_YOUR OBJECTIVE_. Everything from the line containing "were 1785x1080 pixels." down to the line containing "(600, 822)], M_LAWN)" is to be returned exactly; include both boundary lines and leave out all others.

_STORED DATA_.

┄┄┄┄┄┄┄┄┄┄┄┄┄┄┄┄┄┄┄┄

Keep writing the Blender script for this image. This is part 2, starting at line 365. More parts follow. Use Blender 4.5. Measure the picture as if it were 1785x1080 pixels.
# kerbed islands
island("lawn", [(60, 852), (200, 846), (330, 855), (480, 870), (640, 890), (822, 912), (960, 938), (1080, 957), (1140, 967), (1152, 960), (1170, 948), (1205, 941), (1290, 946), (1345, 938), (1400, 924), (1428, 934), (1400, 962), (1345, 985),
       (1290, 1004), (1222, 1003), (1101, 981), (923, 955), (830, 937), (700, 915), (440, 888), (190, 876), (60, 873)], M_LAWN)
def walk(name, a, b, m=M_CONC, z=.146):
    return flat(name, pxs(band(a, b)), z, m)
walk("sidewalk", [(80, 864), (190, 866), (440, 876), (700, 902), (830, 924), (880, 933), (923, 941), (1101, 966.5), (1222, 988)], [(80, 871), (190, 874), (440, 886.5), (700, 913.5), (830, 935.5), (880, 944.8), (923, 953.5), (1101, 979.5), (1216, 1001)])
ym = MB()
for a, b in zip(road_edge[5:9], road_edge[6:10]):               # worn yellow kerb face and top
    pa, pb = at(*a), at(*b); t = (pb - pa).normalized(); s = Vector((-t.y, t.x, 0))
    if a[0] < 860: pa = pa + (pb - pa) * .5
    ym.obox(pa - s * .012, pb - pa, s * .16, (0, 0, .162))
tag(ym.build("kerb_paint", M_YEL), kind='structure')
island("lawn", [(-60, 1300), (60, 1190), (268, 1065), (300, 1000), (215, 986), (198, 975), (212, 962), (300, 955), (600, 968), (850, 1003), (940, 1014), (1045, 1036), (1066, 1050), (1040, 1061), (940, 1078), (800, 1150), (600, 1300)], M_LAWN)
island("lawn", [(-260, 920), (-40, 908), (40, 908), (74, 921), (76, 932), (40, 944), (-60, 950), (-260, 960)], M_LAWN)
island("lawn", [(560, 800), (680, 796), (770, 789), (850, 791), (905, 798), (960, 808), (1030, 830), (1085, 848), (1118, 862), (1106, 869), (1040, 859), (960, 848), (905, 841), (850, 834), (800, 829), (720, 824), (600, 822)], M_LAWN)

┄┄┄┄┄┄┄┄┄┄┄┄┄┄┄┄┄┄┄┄

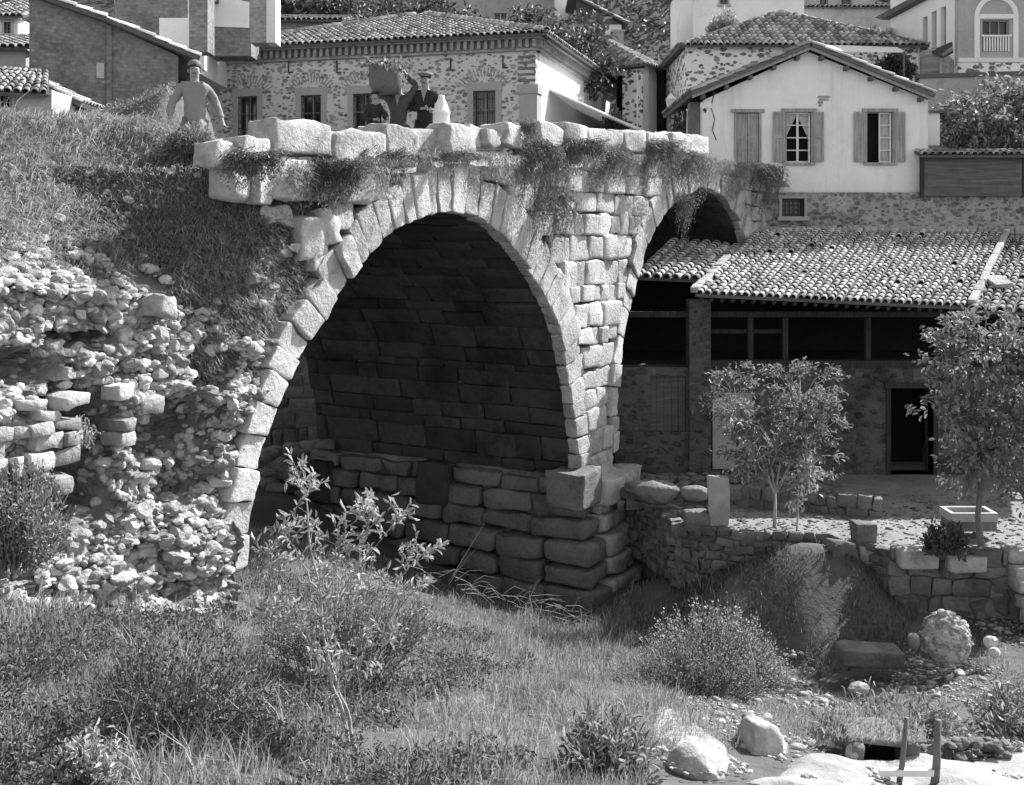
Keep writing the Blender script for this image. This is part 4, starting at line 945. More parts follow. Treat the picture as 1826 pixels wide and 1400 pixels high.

┄┄┄┄┄┄┄┄┄┄┄┄┄┄┄┄┄┄┄┄

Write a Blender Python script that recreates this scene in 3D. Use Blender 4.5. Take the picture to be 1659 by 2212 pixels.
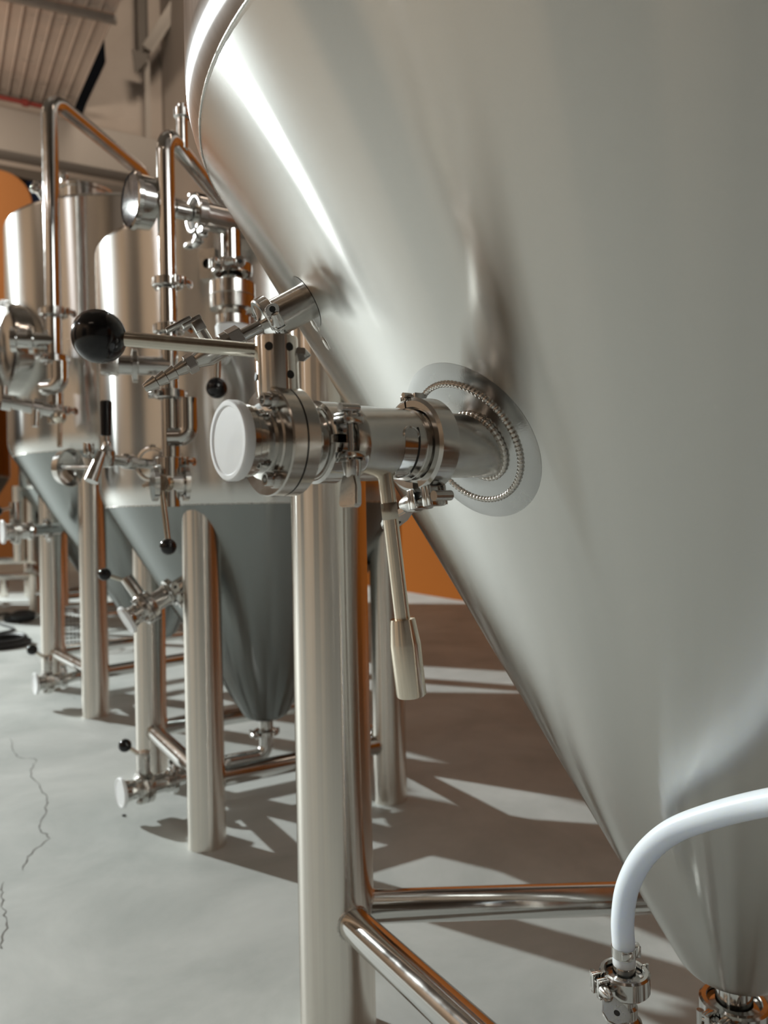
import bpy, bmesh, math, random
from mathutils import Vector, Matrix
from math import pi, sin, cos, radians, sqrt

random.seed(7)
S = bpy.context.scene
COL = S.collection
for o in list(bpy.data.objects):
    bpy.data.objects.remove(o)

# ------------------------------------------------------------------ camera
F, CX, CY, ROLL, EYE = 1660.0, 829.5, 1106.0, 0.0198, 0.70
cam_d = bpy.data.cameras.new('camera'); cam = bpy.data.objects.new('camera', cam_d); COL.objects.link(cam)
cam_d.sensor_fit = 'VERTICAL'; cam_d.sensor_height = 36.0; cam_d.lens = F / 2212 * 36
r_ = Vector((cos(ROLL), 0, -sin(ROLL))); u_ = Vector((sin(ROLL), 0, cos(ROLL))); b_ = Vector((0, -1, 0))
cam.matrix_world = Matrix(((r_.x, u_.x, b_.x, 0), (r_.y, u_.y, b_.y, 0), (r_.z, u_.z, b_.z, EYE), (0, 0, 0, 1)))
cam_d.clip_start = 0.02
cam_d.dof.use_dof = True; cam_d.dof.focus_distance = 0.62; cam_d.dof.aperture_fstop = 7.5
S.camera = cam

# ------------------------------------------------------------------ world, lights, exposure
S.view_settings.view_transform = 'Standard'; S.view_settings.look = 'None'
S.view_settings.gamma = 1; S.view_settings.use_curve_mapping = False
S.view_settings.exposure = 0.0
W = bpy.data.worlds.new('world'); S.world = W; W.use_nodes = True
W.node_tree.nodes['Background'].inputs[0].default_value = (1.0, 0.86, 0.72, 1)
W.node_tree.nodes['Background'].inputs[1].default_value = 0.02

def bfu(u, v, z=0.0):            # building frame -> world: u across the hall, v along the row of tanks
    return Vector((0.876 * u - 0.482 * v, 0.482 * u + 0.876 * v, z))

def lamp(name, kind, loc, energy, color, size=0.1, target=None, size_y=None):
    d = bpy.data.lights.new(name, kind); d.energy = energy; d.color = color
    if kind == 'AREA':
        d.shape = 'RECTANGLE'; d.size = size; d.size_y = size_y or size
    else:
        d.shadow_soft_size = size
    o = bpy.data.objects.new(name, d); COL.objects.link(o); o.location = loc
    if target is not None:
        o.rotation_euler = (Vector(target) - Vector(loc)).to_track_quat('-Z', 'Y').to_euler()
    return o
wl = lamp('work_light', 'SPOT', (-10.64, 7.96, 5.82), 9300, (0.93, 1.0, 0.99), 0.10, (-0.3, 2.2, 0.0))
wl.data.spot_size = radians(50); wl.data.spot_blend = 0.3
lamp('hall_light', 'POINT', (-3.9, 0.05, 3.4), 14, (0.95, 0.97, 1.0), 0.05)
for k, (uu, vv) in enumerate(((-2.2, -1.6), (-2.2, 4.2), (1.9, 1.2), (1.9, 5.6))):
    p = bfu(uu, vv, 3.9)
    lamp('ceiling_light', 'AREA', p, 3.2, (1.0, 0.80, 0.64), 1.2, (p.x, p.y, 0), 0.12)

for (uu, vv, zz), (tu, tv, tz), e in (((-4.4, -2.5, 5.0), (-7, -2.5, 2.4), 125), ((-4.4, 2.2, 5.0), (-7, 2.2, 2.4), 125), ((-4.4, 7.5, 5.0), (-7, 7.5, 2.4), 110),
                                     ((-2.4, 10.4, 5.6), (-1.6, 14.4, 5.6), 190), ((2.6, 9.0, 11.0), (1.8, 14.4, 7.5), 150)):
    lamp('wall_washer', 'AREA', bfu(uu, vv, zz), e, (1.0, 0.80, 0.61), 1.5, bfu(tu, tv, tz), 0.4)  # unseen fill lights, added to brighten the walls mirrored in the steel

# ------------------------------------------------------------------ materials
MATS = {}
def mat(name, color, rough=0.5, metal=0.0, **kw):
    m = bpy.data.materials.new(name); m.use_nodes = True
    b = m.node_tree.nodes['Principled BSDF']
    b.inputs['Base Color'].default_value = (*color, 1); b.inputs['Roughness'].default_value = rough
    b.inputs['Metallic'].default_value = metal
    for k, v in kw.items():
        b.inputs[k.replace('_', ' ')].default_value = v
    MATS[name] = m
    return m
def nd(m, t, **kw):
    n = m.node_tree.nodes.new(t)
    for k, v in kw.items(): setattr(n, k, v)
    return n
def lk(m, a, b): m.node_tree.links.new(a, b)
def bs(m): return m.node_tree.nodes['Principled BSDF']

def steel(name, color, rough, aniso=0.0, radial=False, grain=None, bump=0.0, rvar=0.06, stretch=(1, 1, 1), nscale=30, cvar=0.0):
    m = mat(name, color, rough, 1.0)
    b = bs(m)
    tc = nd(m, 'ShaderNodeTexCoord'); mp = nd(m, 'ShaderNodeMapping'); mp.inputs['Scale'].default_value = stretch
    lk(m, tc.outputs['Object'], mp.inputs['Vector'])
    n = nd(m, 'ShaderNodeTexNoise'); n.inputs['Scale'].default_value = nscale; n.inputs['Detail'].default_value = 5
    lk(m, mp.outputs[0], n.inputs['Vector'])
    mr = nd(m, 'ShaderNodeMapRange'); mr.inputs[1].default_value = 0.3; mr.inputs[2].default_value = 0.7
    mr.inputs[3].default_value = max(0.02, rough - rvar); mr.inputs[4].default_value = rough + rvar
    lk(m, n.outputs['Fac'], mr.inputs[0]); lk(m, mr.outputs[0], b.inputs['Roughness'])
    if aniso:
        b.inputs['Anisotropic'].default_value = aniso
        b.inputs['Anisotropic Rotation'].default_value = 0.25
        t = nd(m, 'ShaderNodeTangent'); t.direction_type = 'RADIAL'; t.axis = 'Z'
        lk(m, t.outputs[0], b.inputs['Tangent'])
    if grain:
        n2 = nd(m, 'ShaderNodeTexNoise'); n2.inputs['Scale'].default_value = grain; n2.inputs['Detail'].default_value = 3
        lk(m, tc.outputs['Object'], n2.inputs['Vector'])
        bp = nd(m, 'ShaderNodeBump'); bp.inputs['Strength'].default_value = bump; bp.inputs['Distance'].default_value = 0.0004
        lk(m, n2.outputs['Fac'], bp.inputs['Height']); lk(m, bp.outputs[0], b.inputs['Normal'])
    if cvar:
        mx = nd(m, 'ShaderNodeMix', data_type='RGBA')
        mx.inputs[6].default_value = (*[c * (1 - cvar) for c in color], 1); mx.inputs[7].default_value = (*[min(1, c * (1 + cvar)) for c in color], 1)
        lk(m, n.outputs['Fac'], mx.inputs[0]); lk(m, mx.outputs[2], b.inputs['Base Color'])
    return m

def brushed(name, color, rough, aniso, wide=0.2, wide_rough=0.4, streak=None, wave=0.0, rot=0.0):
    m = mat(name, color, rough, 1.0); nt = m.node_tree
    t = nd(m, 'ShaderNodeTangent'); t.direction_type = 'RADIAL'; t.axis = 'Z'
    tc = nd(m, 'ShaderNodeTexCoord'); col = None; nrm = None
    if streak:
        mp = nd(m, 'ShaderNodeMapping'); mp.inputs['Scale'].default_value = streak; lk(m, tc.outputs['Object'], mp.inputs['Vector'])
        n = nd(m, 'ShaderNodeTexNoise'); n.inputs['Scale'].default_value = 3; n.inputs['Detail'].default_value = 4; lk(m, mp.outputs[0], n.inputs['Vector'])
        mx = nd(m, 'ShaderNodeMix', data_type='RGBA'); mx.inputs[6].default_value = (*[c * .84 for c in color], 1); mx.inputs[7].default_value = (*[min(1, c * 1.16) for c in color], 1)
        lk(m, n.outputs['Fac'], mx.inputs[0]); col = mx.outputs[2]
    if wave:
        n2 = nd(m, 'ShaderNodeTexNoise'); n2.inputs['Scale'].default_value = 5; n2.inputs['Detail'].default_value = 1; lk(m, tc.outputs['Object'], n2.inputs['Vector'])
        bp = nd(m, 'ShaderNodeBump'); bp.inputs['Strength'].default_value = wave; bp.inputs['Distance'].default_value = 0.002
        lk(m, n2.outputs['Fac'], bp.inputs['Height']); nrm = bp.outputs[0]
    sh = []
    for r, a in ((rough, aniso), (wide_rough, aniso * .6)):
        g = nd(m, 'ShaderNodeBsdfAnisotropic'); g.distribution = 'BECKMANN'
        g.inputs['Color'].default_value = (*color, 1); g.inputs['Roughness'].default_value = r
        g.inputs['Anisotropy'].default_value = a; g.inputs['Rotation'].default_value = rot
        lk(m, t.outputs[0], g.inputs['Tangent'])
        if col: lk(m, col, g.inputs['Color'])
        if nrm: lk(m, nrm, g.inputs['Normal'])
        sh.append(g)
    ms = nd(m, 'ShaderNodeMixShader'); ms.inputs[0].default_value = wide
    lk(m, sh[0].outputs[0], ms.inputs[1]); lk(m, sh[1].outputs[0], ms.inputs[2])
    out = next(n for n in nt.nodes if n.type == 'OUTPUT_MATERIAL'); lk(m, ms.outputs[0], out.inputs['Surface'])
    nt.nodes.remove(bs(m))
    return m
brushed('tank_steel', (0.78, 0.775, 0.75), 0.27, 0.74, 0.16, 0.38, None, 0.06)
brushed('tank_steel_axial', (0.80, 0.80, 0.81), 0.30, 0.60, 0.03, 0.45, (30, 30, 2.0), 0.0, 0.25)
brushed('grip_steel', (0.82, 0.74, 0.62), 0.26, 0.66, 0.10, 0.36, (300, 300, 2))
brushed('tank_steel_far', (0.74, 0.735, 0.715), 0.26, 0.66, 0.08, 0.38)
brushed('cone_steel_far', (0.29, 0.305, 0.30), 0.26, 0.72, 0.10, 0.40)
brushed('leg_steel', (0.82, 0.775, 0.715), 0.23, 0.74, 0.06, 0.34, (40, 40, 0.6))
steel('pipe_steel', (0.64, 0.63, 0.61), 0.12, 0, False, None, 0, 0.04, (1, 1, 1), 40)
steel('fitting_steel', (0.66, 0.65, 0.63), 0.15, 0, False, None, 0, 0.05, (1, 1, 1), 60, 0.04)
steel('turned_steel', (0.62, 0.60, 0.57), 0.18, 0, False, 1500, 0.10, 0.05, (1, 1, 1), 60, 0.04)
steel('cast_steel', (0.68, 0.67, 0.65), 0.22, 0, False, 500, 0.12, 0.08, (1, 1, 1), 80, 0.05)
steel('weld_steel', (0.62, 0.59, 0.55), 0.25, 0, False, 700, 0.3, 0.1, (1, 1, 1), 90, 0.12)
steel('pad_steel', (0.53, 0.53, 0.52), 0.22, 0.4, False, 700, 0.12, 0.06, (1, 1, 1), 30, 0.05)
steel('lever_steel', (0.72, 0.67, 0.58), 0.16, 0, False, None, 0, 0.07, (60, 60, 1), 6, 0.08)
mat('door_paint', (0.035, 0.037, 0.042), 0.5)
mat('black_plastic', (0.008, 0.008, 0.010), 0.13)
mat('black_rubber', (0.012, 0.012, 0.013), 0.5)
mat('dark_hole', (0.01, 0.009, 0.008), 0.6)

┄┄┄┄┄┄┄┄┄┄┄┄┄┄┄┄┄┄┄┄

_FULL OUTPUT_.
Keep writing the Blender script for this image. This is part 2, starting at line 365. More parts follow. Use Blender 4.5. Measure the picture as if it were 1785x1080 pixels.
# kerbed islands
island("lawn", [(60, 852), (200, 846), (330, 855), (480, 870), (640, 890), (822, 912), (960, 938), (1080, 957), (1140, 967), (1152, 960), (1170, 948), (1205, 941), (1290, 946), (1345, 938), (1400, 924), (1428, 934), (1400, 962), (1345, 985),
       (1290, 1004), (1222, 1003), (1101, 981), (923, 955), (830, 937), (700, 915), (440, 888), (190, 876), (60, 873)], M_LAWN)
def walk(name, a, b, m=M_CONC, z=.146):
    return flat(name, pxs(band(a, b)), z, m)
walk("sidewalk", [(80, 864), (190, 866), (440, 876), (700, 902), (830, 924), (880, 933), (923, 941), (1101, 966.5), (1222, 988)], [(80, 871), (190, 874), (440, 886.5), (700, 913.5), (830, 935.5), (880, 944.8), (923, 953.5), (1101, 979.5), (1216, 1001)])
ym = MB()
for a, b in zip(road_edge[5:9], road_edge[6:10]):               # worn yellow kerb face and top
    pa, pb = at(*a), at(*b); t = (pb - pa).normalized(); s = Vector((-t.y, t.x, 0))
    if a[0] < 860: pa = pa + (pb - pa) * .5
    ym.obox(pa - s * .012, pb - pa, s * .16, (0, 0, .162))
tag(ym.build("kerb_paint", M_YEL), kind='structure')
island("lawn", [(-60, 1300), (60, 1190), (268, 1065), (300, 1000), (215, 986), (198, 975), (212, 962), (300, 955), (600, 968), (850, 1003), (940, 1014), (1045, 1036), (1066, 1050), (1040, 1061), (940, 1078), (800, 1150), (600, 1300)], M_LAWN)
island("lawn", [(-260, 920), (-40, 908), (40, 908), (74, 921), (76, 932), (40, 944), (-60, 950), (-260, 960)], M_LAWN)
island("lawn", [(560, 800), (680, 796), (770, 789), (850, 791), (905, 798), (960, 808), (1030, 830), (1085, 848), (1118, 862), (1106, 869), (1040, 859), (960, 848), (905, 841), (850, 834), (800, 829), (720, 824), (600, 822)], M_LAWN)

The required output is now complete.